:: Data for this exercise

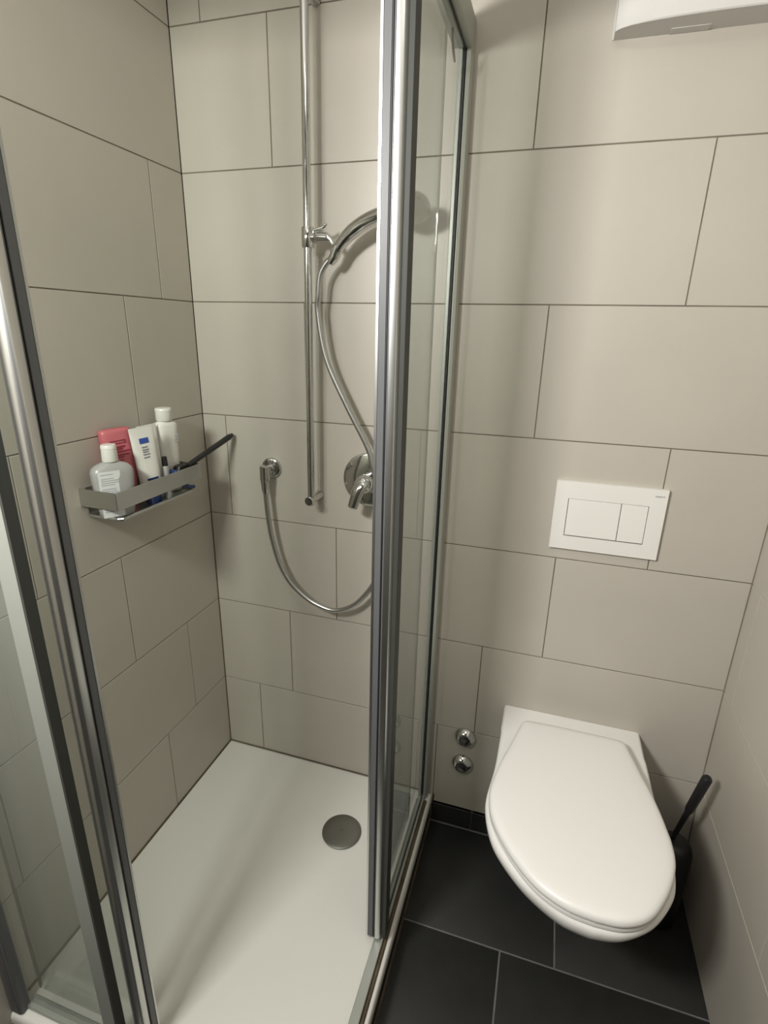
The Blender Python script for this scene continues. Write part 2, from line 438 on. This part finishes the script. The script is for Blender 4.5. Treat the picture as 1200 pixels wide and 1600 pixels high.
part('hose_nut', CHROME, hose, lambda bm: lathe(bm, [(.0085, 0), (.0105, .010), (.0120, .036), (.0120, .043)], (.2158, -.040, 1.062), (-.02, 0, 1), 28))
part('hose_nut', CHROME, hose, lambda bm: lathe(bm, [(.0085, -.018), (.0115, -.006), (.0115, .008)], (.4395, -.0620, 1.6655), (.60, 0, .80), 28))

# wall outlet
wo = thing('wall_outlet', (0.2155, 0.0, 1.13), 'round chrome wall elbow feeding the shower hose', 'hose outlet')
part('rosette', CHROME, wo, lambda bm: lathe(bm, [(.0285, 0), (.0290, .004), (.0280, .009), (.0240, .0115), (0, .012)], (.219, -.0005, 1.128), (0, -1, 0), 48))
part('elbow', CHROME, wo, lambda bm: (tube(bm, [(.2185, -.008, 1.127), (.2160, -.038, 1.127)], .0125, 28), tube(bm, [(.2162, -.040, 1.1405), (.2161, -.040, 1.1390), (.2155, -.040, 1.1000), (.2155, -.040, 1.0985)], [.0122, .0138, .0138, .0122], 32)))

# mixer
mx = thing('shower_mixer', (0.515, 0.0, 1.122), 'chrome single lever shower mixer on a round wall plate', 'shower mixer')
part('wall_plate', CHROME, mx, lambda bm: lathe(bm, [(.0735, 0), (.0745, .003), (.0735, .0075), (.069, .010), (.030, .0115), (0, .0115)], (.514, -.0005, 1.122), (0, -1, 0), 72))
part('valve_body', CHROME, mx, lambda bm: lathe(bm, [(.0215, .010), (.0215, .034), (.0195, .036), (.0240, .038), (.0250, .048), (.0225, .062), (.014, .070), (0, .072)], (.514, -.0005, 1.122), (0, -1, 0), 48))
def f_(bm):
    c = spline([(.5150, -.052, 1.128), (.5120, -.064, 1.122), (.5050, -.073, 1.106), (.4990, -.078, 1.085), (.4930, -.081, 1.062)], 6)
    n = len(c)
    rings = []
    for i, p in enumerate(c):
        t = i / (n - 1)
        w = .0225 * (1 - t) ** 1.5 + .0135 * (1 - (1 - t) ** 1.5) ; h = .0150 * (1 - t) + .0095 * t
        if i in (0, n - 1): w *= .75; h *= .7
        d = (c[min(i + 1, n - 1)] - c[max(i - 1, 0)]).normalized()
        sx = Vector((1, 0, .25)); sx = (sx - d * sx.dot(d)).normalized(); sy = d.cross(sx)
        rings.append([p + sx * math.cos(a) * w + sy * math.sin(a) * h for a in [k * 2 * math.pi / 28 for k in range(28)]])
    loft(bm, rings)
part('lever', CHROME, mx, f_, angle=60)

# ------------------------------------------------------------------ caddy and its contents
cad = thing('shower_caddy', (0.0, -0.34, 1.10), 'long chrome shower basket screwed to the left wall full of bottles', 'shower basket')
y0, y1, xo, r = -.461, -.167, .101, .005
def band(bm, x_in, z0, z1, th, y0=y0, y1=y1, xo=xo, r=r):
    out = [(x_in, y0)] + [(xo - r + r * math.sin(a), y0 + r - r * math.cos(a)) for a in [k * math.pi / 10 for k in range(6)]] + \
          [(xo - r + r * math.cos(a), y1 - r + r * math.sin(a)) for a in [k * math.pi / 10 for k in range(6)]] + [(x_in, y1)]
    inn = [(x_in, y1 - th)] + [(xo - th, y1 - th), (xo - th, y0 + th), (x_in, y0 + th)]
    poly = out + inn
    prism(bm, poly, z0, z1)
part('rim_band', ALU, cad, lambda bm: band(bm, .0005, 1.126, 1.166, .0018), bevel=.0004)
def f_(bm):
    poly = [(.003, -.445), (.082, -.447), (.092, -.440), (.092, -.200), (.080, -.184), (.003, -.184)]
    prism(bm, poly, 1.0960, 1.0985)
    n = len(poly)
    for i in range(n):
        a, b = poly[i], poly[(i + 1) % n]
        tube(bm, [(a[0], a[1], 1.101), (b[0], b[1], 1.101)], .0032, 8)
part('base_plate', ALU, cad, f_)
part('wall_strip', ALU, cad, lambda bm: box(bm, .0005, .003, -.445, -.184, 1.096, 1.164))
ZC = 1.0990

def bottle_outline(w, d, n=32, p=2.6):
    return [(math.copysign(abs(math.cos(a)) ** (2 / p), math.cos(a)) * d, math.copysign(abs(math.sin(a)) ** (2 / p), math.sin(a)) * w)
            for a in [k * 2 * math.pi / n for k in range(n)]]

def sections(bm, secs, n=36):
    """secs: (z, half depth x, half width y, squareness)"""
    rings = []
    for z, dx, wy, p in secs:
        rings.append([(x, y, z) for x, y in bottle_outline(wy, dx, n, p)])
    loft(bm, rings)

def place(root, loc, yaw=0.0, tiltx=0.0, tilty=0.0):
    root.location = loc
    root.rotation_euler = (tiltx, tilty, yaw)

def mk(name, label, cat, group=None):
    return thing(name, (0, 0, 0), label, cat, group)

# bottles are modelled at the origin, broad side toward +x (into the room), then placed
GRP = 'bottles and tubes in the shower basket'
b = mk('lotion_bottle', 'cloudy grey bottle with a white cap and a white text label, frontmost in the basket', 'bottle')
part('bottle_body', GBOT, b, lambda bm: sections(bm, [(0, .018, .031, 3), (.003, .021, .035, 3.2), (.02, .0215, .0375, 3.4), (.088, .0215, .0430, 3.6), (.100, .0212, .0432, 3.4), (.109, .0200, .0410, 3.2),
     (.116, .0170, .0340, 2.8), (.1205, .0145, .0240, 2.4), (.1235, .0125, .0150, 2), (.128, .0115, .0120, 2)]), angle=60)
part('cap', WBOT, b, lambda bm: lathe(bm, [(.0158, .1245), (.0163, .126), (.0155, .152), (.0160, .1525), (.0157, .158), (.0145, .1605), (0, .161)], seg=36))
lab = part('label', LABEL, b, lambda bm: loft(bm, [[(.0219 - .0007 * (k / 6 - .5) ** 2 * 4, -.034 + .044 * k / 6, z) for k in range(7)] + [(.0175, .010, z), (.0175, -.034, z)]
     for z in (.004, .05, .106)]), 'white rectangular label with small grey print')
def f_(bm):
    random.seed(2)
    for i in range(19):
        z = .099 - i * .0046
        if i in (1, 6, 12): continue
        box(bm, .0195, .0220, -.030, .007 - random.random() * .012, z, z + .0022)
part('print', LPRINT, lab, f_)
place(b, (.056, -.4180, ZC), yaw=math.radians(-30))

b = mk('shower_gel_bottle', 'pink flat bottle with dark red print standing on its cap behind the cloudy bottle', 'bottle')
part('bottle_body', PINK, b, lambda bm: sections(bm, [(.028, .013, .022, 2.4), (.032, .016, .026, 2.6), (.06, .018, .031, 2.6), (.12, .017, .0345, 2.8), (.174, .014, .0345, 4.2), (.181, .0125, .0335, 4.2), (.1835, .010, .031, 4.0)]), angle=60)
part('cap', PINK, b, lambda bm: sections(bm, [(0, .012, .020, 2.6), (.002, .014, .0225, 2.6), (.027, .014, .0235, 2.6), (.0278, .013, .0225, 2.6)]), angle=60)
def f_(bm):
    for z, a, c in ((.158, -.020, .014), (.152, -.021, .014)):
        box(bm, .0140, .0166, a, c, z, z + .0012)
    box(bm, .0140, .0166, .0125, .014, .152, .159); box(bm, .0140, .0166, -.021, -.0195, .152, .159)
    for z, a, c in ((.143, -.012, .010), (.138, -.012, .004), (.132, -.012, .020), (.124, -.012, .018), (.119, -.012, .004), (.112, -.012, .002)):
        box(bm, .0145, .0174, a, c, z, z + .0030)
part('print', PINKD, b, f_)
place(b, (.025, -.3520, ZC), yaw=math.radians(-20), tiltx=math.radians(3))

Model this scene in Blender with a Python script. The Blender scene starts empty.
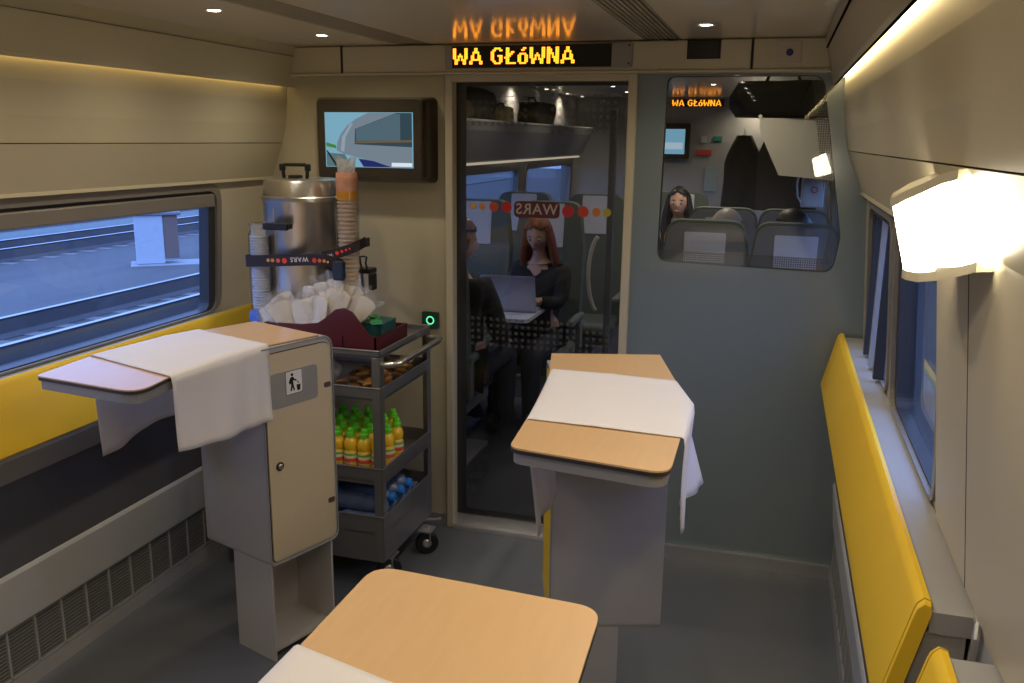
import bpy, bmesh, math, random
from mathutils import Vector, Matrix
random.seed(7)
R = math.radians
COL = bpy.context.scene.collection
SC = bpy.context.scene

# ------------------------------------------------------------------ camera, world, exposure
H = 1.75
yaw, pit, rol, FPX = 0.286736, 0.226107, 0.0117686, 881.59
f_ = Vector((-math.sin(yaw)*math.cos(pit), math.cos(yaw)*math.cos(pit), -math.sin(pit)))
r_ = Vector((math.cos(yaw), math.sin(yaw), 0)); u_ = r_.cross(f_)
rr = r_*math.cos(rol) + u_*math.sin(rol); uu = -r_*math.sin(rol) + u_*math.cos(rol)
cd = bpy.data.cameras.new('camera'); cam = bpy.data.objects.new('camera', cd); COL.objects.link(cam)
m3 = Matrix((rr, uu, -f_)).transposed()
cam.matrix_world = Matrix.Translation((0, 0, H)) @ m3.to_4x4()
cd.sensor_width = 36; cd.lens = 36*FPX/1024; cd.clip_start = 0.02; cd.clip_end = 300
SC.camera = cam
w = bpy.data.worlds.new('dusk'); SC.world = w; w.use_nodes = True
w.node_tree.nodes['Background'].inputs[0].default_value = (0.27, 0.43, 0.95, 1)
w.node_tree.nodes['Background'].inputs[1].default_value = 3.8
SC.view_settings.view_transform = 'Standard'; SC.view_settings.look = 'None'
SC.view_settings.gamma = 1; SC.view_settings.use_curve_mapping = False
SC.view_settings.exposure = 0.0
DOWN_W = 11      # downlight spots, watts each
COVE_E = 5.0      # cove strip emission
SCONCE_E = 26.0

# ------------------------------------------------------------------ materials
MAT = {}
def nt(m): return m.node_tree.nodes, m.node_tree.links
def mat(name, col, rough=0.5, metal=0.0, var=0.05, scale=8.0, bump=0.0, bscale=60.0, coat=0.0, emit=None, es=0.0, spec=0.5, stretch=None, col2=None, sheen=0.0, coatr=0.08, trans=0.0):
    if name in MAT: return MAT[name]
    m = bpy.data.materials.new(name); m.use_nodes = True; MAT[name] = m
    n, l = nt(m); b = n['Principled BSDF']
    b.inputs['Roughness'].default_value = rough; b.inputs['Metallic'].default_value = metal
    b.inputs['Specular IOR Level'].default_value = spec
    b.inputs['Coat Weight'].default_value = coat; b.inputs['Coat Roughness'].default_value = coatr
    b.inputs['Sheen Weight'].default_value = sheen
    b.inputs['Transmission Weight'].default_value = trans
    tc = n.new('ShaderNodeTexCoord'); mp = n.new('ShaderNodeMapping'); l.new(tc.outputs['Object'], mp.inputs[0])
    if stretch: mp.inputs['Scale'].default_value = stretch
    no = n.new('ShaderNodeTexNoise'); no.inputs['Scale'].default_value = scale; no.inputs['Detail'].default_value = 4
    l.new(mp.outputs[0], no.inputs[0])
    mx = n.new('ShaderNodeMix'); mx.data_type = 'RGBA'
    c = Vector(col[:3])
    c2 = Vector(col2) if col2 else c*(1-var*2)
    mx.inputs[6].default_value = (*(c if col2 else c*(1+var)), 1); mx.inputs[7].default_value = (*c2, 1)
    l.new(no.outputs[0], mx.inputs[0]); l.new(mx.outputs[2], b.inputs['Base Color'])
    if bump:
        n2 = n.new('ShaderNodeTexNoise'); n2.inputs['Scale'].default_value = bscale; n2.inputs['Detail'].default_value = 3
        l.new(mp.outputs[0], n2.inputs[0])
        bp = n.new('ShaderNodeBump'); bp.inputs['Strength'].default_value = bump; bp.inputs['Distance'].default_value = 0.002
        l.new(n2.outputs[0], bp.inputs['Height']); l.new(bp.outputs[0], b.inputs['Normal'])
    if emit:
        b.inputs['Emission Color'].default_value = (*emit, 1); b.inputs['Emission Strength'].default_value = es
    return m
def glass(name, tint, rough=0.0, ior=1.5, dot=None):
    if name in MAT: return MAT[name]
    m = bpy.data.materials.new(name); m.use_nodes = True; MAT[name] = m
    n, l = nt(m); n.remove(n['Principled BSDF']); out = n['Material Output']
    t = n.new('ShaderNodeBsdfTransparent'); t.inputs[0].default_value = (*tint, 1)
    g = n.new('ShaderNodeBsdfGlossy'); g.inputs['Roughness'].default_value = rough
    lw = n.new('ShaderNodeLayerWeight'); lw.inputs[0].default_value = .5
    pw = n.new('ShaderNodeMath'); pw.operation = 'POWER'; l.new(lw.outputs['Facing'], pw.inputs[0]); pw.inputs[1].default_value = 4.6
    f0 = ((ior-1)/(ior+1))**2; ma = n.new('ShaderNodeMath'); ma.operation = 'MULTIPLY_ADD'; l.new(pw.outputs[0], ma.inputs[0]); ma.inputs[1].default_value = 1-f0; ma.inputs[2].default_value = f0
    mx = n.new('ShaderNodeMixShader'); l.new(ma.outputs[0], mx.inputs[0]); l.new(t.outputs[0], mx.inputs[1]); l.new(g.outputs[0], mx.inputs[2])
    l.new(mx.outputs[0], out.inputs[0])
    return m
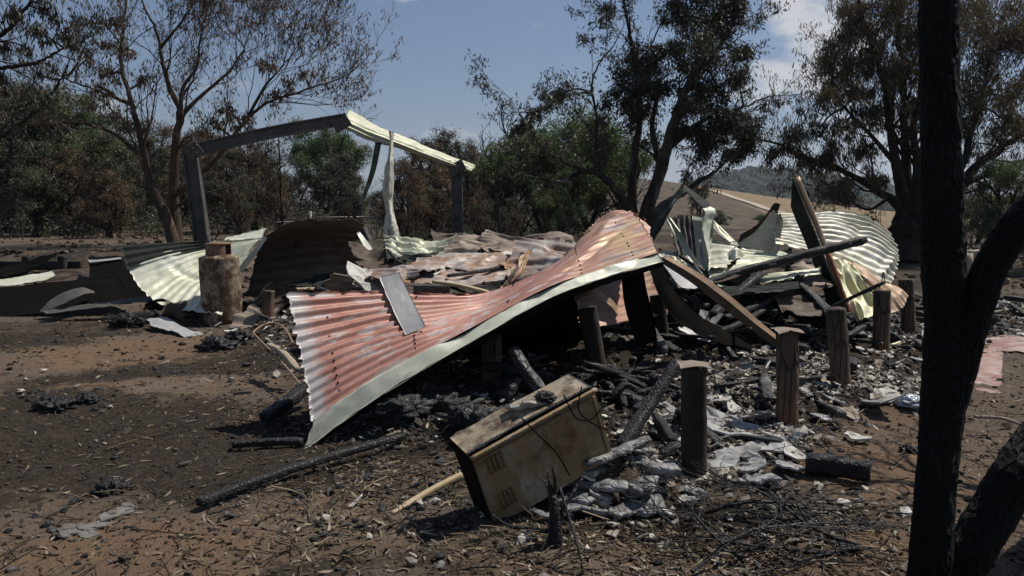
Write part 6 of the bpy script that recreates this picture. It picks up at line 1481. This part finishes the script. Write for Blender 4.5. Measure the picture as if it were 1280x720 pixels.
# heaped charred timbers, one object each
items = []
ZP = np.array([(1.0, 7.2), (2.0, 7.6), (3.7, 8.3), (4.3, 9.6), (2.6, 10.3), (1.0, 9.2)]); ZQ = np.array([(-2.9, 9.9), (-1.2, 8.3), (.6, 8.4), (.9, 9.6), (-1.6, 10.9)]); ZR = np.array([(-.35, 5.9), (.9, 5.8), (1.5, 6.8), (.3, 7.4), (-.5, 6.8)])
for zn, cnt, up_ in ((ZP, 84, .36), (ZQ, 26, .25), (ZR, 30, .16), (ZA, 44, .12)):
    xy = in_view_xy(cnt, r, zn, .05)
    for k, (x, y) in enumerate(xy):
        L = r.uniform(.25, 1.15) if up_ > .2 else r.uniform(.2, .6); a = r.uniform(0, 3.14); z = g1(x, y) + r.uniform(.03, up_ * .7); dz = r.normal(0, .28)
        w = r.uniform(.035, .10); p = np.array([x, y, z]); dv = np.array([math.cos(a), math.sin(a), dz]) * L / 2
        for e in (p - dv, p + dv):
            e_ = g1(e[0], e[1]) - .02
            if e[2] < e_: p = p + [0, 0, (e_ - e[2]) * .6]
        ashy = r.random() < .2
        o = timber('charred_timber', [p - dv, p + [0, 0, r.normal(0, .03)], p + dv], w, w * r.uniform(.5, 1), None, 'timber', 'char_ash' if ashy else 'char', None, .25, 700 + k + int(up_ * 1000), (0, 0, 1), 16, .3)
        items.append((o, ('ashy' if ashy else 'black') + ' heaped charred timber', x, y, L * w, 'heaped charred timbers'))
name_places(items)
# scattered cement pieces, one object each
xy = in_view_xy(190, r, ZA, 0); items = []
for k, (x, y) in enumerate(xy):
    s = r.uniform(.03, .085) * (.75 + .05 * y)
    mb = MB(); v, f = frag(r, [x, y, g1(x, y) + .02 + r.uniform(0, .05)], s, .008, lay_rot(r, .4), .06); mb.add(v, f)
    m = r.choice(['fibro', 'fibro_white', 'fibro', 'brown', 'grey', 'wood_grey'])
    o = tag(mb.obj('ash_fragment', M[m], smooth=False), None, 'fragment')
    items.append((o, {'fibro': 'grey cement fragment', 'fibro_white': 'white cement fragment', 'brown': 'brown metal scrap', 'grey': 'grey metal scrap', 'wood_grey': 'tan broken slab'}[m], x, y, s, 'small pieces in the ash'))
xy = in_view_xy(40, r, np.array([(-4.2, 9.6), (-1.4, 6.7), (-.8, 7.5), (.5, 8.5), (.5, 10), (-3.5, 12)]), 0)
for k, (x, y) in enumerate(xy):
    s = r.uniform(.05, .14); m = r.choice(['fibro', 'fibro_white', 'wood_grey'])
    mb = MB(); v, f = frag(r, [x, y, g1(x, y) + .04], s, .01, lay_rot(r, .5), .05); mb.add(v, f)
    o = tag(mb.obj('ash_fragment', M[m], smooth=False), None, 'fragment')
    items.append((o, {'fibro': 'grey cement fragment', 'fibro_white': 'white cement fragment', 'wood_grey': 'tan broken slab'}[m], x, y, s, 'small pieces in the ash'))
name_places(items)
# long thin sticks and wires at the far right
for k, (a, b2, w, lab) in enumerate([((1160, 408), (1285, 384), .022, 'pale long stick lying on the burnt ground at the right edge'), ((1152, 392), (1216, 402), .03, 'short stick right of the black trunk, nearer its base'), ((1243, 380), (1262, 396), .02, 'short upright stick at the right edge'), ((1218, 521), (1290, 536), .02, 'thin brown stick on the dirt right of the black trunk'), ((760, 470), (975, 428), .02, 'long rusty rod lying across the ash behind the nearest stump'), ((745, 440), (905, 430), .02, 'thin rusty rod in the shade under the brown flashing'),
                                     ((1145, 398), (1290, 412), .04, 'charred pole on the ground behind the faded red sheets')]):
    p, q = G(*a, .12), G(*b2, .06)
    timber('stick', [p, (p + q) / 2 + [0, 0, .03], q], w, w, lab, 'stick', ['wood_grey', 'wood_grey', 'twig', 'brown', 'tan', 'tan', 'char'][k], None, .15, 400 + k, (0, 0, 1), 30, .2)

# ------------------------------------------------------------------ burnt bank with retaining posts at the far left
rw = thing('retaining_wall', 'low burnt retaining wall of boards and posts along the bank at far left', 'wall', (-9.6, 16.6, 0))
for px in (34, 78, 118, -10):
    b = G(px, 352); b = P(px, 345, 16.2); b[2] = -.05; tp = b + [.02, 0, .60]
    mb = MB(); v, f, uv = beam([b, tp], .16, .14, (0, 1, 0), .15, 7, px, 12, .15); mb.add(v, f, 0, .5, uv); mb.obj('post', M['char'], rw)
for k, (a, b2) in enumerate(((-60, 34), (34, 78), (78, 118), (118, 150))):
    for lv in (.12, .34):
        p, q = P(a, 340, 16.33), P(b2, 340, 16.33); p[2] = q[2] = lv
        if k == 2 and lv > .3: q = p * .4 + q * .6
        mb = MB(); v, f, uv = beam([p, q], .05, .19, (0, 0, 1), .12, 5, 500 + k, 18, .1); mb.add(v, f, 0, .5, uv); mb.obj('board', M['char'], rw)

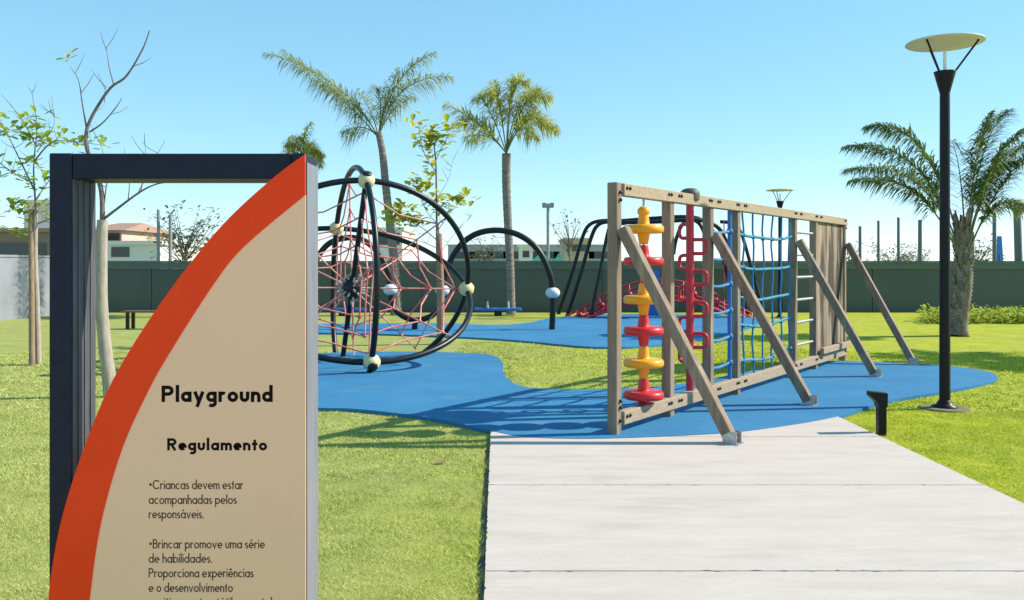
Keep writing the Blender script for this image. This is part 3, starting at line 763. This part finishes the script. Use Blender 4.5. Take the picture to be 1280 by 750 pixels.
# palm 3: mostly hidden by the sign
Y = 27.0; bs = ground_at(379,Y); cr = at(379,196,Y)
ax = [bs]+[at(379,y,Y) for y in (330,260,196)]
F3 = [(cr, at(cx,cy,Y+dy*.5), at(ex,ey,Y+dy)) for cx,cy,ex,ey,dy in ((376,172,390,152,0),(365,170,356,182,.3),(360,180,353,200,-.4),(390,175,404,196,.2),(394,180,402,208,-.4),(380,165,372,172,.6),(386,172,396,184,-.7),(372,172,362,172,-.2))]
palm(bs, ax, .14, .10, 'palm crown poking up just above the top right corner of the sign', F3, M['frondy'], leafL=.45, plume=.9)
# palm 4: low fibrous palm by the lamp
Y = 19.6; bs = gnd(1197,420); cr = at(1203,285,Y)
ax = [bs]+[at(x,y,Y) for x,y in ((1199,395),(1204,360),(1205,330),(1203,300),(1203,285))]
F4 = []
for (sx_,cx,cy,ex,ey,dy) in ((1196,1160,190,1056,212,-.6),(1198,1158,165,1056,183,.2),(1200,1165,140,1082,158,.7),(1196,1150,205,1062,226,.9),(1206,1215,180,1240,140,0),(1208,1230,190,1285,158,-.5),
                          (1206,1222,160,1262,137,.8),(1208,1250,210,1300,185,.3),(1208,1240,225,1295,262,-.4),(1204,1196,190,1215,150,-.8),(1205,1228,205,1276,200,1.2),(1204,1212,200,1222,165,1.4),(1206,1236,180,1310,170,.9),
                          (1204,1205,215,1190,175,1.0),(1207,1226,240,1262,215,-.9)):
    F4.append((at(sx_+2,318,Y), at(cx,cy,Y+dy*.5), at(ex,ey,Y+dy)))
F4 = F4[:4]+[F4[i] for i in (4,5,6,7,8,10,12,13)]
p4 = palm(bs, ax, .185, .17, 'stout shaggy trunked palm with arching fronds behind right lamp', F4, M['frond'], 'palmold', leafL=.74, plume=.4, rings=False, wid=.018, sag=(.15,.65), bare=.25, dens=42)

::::

Problem requirements:
Write down every line from the opening of the listing to the line with "part('elbow', CHROME, wo, lambda", both included, and nothing else; the pictures are omitted.

Task response:
The Blender Python script for this scene continues. Write part 2, from line 438 on. This part finishes the script. The script is for Blender 4.5. Treat the picture as 1200 pixels wide and 1600 pixels high.
part('hose_nut', CHROME, hose, lambda bm: lathe(bm, [(.0085, 0), (.0105, .010), (.0120, .036), (.0120, .043)], (.2158, -.040, 1.062), (-.02, 0, 1), 28))
part('hose_nut', CHROME, hose, lambda bm: lathe(bm, [(.0085, -.018), (.0115, -.006), (.0115, .008)], (.4395, -.0620, 1.6655), (.60, 0, .80), 28))

# wall outlet
wo = thing('wall_outlet', (0.2155, 0.0, 1.13), 'round chrome wall elbow feeding the shower hose', 'hose outlet')
part('rosette', CHROME, wo, lambda bm: lathe(bm, [(.0285, 0), (.0290, .004), (.0280, .009), (.0240, .0115), (0, .012)], (.219, -.0005, 1.128), (0, -1, 0), 48))
part('elbow', CHROME, wo, lambda bm: (tube(bm, [(.2185, -.008, 1.127), (.2160, -.038, 1.127)], .0125, 28), tube(bm, [(.2162, -.040, 1.1405), (.2161, -.040, 1.1390), (.2155, -.040, 1.1000), (.2155, -.040, 1.0985)], [.0122, .0138, .0138, .0122], 32)))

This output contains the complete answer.